I pass on an interesting comment by Bob Moles:
In relation to the comments by Steven Fennell (which I very much appreciate) there is one small blip. He mentions that the dissenting judgment in the High Court in the case of Derek Bromley favoured ‘further appeal’. After a determination by the High Court, there is no further avenue for another ‘appeal’.
However, as I have published many times, Derek Bromley does have the opportunity to bring a further procedure which, it should be noted, is not an appeal.
It is a fresh action to a single judge of the Supreme Court, not an appeal, and would be based upon the fact that his conviction had been obtained by fraud.
In the HC appeal, the two dissenting judges (Edelman and Steward) said they would order a grant of leave to appeal, recognise that there had been a substantial miscarriage of justice and order a verdict of acquittal be entered.
There is an interesting twist to this position.
The majority judges said they would ‘refuse leave to appeal’.
In the cases of Burrell and Milat, the High Court determined that before the grant of leave to appeal the jurisdiction of the High Court has not been engaged.
So, the three judges in were not delivering a judgment ‘of the High Court’ because they had not engaged the jurisdiction of the court.
Perhaps that is why they said their reasons did not constitute a precedent of the HC.
When I looked up the webpage for the HC it stated that the jurisdiction of the High Court can be engaged by any two or more judges acting on behalf of the High Court.
If that was correct, then it meant that Edelman and Steward had engaged the jurisdiction of the court and in that capacity had overturned the Bromley conviction.
Before publishing my view I thought it best to check the Judiciary Act.
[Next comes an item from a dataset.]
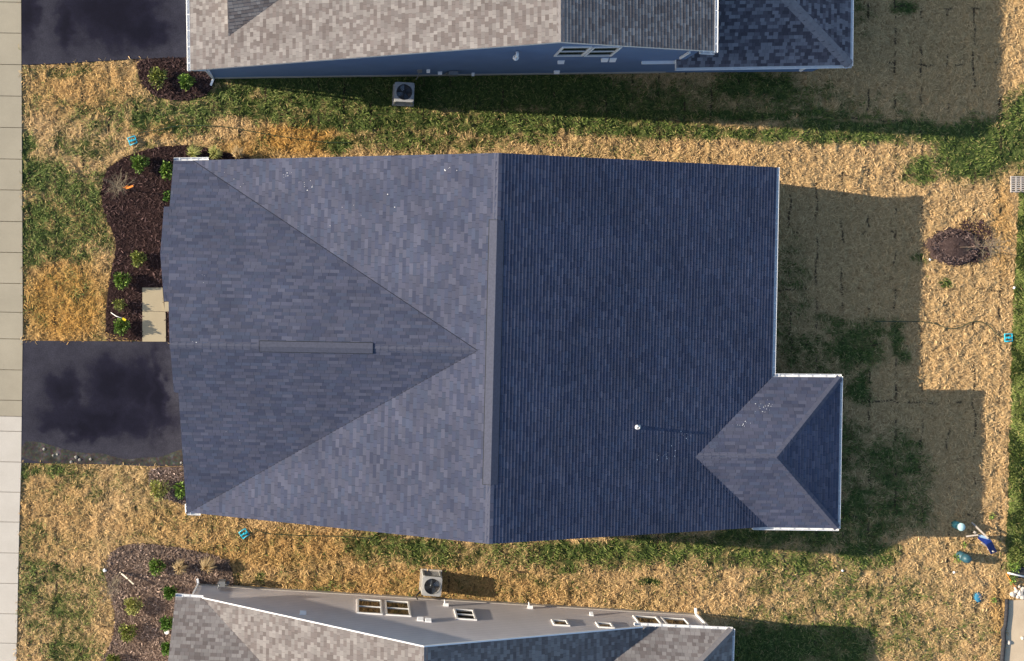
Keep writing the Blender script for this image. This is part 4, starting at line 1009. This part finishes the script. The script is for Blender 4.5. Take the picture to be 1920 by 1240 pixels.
def sprinkler(u, v, rz, label):
    p = gp(u, v); o = empty('lawn_sprinkler', (p.x, p.y, .03), label, 'sprinkler', 'turquoise lawn sprinklers', rz); s = .15; m = MB()
    m.tube([(-s, -s, .03), (s, -s, .03), (s, s, .03), (-s, s, .03), (-s, -s, .03), (s, -s, .03)], .028, 8); m.bar((-s, 0, .035), (s, 0, .035), .05, .05); m.build('base_frame', M['turq'], o)
    m = MB(); m.lathe([(.035, .03), (.05, .05), (.045, .09), (.02, .11)], n=14); m.bar((-.11, .03, .10), (.11, -.03, .10), .035, .03); m.build('spray_arm', M['turq'], o); return o
sprinkler(249, 264, .35, 'turquoise sprinkler in the grass above the long front bed'); sprinkler(458, 1000, .6, 'turquoise sprinkler on the straw below the middle roof'); sprinkler(1889, 633, .05, 'turquoise sprinkler at the right edge beside the green lawn strip')
def hose(pts, label, r=.012):
    P = [gp(*q, .055) for q in pts]; out = []
    for i in range(len(P) - 1):
        a, b, c, d = P[max(0, i-1)], P[i], P[i+1], P[min(len(P)-1, i+2)]
        for k in range(6):
            t = k / 6; out.append(.5 * ((2*b) + (c - a) * t + (2*a - 5*b + 4*c - d) * t*t + (3*b - a - 3*c + d) * t**3) + Vector((0, 0, .01 * random.random())))
    out.append(P[-1]); m = MB(); m.tube(out, r, 6); return tag(m.build('garden_hose', M['hose'], None), label, 'hose', 'garden hoses')
hose([(1882, 633), (1870, 628), (1850, 608), (1826, 603), (1800, 614), (1778, 616), (1745, 605), (1700, 603), (1640, 603)], 'thin dark hose running left from the sprinkler by the lawn strip', .016)
hose([(464, 1003), (474, 997), (480, 992), (500, 1000), (560, 1004), (640, 1006), (700, 1010)], 'thin dark hose trailing right from the sprinkler below the middle roof', .016)
hose([(256, 262), (262, 250), (300, 243), (340, 236), (420, 238), (500, 252), (600, 266), (660, 268)], 'thin dark hose trailing right from the sprinkler above the long front bed', .016)
# storm drain
p = gp(1908, 346); o = empty('storm_drain', (p.x, p.y, 0), 'pale metal storm drain grate at the right edge', 'drain grate')
m = MB(); m.box((0, 0, .012), (.66, .66, .03)); m.build('drain_pit', M['dark'], o); m = MB()
for k in range(8): m.bar((-.33, -.3 + k * .086, .06), (.33, -.3 + k * .086, .06), .045, .04)
for k in range(4): m.bar((-.30 + k * .2, -.33, .055), (-.30 + k * .2, .33, .055), .045, .035)
m.build('grate', M['iron'], o)
# teal bin, pedestal, bent sheet
p = gp(1790, 983); o = empty('utility_marker', (p.x, p.y, 0), 'pale teal cylinder with mint lid standing in the shadow edge', 'marker post')
m = MB(); m.lathe([(.15, -.05), (.15, .40)], n=24); m.build('body', M['teal'], o); m = MB(); m.lathe([(.156, .38), (.158, .45), (.15, .462), (.02, .465)], n=24); m.build('lid', M['teal_lid'], o)
p = gp(1801, 1042); o = empty('utility_pedestal', (p.x, p.y, 0), 'blue green domed utility pedestal with weeds at its foot', 'utility pedestal')
m = MB(); m.lathe([(.19, -.05), (.19, .08), (.17, .10), (.17, .34)], n=24); m.build('body', M['pedestal'], o)
m = MB(); m.lathe([(.185, .32), (.185, .40), (.165, .48), (.12, .54), (.06, .57), (.01, .575)], n=24); m.build('dome', M['pedestal'], o)
def weed(u, v, r, h, label, n=90):
    p = gp(u, v); o = empty('weed', (p.x, p.y, 0), label, 'weed', 'green weeds'); quads_obj('leaves', foliage(r, h, n, .07), LG, o); stems(r, h, 4).build('stem', M['hose'], o)
weed(1791, 1045, .2, .22, 'green weed on the left side of the domed pedestal'); weed(1806, 1022, .12, .15, 'small weed above the domed pedestal', 40); weed(1858, 967, .16, .12, 'small weed on the straw right of the big shadow', 50); weed(1861, 1125, .1, .1, 'tiny weed right of the blue valve lid', 40); weed(1897, 1062, .26, .3, 'leafy weed at the corner of the green lawn strip', 140); weed(1895, 1085, .2, .2, 'leafy weed beside the stones near the pavement', 110)
p = gp(1845, 1015); o = empty('plastic_sheet', (p.x, p.y, 0), 'bent royal blue plastic sheet propped on pale sticks', 'plastic sheet')
def zz(u, v, z): return gp(u, v, z) - p
top = [zz(1834, 1010, .36), zz(1838, 1015, .34), zz(1849.5, 1022, .42)], [zz(1838, 1004, .38), zz(1853, 1009, .50), zz(1860, 1015, .50)]
def thick(mb, poly, t=.03):
    lo = [q - Vector((0, 0, t)) for q in poly]
    for k in range(len(poly)): mb.face([poly[k], poly[(k+1) % len(poly)], lo[(k+1) % len(poly)], lo[k]])
    mb.face(poly); mb.face(lo[::-1])
m = MB(); thick(m, [zz(1833.5, 1010, .36), zz(1849, 1022, .40), zz(1860, 1015, .46), zz(1852, 1009, .46), zz(1838, 1005, .38)])
m.face([zz(1849, 1022, .40), zz(1858.5, 1039.5, .22), zz(1869.5, 1035, .24), zz(1860, 1015, .46)]); thick(m, [zz(1849, 1022, .40), zz(1858.5, 1039.5, .22), zz(1869.5, 1035, .24), zz(1860, 1015, .46)]); m.build('sheet', M['blue'], o, weld=False)
m = MB(); thick(m, [zz(1833.5, 1003, .44), zz(1838, 1008, .43), zz(1854, 1012, .52), zz(1852, 1008, .53), zz(1840, 1003, .46)], .02); m.build('folded_edge', M['blue_pale'], o, weld=False)
for a, b, w in ((zz(1822, 980, .10), zz(1853, 1010, .72), .055), (zz(1811, 1006, .28), zz(1834, 1003, .48), .05), (zz(1826, 1000, .40), zz(1829, 997, .42), .07), (zz(1840, 1018, .30), zz(1849, 1024, .30), .05)):
    m = MB(); m.bar(a, b, w, w * .8); m.build('stick', M['timber'], o)
for a in ((1840, 1008), (1856, 1012), (1862, 1034)):
    m = MB(); b = gp(*a, .3) - p; m.bar((b.x, b.y, -.02), (b.x, b.y, .34), .05, .05); m.build('prop', M['timber'], o)
p = gp(1833, 1120); o = empty('valve_box', (p.x, p.y, 0), 'blue oval valve box lid set in the straw', 'valve box')
m = MB(); m.lathe([(.20, -.03), (.20, .035), (.19, .045), (.03, .048)], n=20); lid = m.build('lid', M['valve'], o); lid.scale = (.72, 1, 1)
m = MB(); m.lathe([(.22, -.04), (.22, .035)], n=20, cap=False); rim = m.build('rim', M['pedestal'], o); rim.scale = (.72, 1, 1)
m = MB(); m.tube([gp(1890, 1074.5, .12), gp(1905, 1078, .12), gp(1935, 1084, .12)], .035, 10); tag(m.build('plastic_pipe', M['white_vinyl'], None), 'white plastic pipe lying at the right edge below the lawn strip', 'pipe')
m = MB(); thick(m, [gp(1897, 1068, .09), gp(1920, 1064, .10), gp(1950, 1066, .1), gp(1950, 1086, .07), gp(1905, 1084, .06)], .05); tag(m.build('plastic_sheet', M['sock'], None, weld=False), 'black plastic sheet beside the white pipe at the right edge', 'plastic sheet')
m = MB(); pts = [gp(u, v, .05) for u, v in ((1888, 1124), (1887, 1150), (1885, 1172), (1881, 1184), (1882, 1200), (1879, 1240), (1872, 1330))]; m.tube(pts, [.07, .075, .07, .09, .085, .08, .08], 9); tag(m.build('filter_sock', M['sock'], None), 'black filter sock along the edge of the sandy pavement', 'filter sock')
m = MB(); m.tube([gp(1887, 1076, .08), gp(1897, 1092, .09), gp(1908, 1106, .07)], .016, 6); tag(m.build('stick', M['orange'], None), 'thin orange stick at the right edge above the stones', 'stick')
def rock(u, v, r, label, mat='stone', grp='stones by the pavement'):
    bm = bmesh.new(); bmesh.ops.create_icosphere(bm, subdivisions=2, radius=r)
    for q in bm.verts: q.co *= random.uniform(.8, 1.15); q.co.z *= .6
    me = bpy.data.meshes.new('stone'); bm.to_mesh(me); bm.free(); me.materials.append(M[mat]); o = bpy.data.objects.new('stone', me); COL.objects.link(o); p = gp(u, v); o.location = (p.x, p.y, r * .4 + .01); return tag(o, label, 'stone', grp)
for i, (u, v, r) in enumerate(((1897, 1114, .11), (1904, 1108, .10), (1911, 1112, .13), (1916, 1105, .1), (1907, 1118, .09), (1915, 1119, .11), (1903, 1103, .07), (1910, 1100, .06))): rock(u, v, r, 'pale stone in the loose heap at the corner of the sandy pavement')
rock(1890, 1204, .09, 'lone pale stone beside the black filter sock', grp=None); rock(1916, 1196, .07, 'lone stone out on the sandy pavement', grp=None); rock(197, 1069, .075, 'white stone on the left rim of the bottom bed', 'white', None); rock(1743, 487, .05, 'white stone at the left foot of the mulch mound', 'white', None); rock(1901, 540, .06, 'white stone on the edge of the green lawn strip', 'white', None); rock(1788, 1073, .05, 'white stone on the straw below the domed pedestal', 'white', None); rock(1579, 1070, .05, 'white stone in the lit straw below the back porch shadow', 'white', None)
p = gp(314, 1183); o = empty('round_cap', (p.x, p.y, .03), 'white round drain cap at the house edge of the bottom bed', 'drain cap')
m = MB(); m.lathe([(.08, -.02), (.08, .1)], n=20); m.build('pipe', M['white_vinyl'], o); m = MB(); m.lathe([(.095, .09), (.095, .125), (.085, .135), (.01, .137)], n=20); m.build('cap', M['white_vinyl'], o)
p = gp(208, 586); o = empty('plant_marker', (p.x, p.y, .03), 'white wire marker with yellow end beside the straggly shrub', 'marker')
m = MB(); m.tube([(0, 0, .0), gp(218, 593, .25) - p, gp(230, 597, .35) - p], .014, 6); m.build('wire', M['white_vinyl'], o); m = MB(); m.box(gp(233, 599, .36) - p, (.16, .09, .03), Matrix.Rotation(-.5, 3, 'Z')); m.build('flag', M['yellow'], o)
# crumbs of concrete on the driveway shoulder
for i, (u, v, r) in enumerate(((83, 842, .06), (108, 852, .05), (100, 854, .05), (143, 857, .07), (150, 862, .06), (134, 866, .06), (170, 861, .06), (340, 868, .05))): rock(u, v, r, 'pale concrete crumb on the driveway shoulder', mat='crumb', grp='crumbs on the driveway shoulder')

# ================================================================== LIGHT, SKY, CAMERA
EL = 19.3; d = Vector((1, -.135, 0)).normalized() * math.cos(math.radians(EL)) + Vector((0, 0, -math.sin(math.radians(EL))))
sun = bpy.data.lights.new('sun', 'SUN'); sun.energy = 5.0; sun.angle = math.radians(.5); sun.color = (1, .86, .68)
so_ = bpy.data.objects.new('sun', sun); COL.objects.link(so_); so_.rotation_euler = d.to_track_quat('-Z', 'Y').to_euler(); so_.location = (-20, 3, 30)
w = bpy.data.worlds.new('World'); S.world = w; w.use_nodes = True; nt = w.node_tree
sky = nt.nodes.new('ShaderNodeTexSky'); sky.sky_type = 'NISHITA'; sky.sun_disc = False; sky.ozone_density = 1.6; sky.sun_elevation = math.radians(EL)
sky.sun_rotation = math.atan2(-d.x, -d.y)
nt.links.new(sky.outputs[0], nt.nodes['Background'].inputs[0]); nt.nodes['Background'].inputs[1].default_value = .10
cam = bpy.data.cameras.new('camera'); co_ = bpy.data.objects.new('camera', cam); COL.objects.link(co_); S.camera = co_
co_.location = (0, 0, H); cam.sensor_width = 36; cam.lens = 36 * F / 1920; cam.shift_x = (960 - NX) / 1920; cam.shift_y = -(620 - NY) / 1920; cam.clip_end = 3000
vs_ = S.view_settings; vs_.view_transform = 'Standard'; vs_.look = 'None'; vs_.exposure = 1.1; vs_.gamma = 1; vs_.use_curve_mapping = False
Unfortunately, it stated that on an appeal from the Full Court of the appeal court, three judges were required to determine an appeal.
It seemed strange that the HC website had not made that point clear. And of course most unfortunate for Derek Bromley.
Yes Andrew; you are correct I should have said procedure not appeal, and as one of thoses with both OCD and ABI (acquired brain injury) even those small errors tend to play on my mind.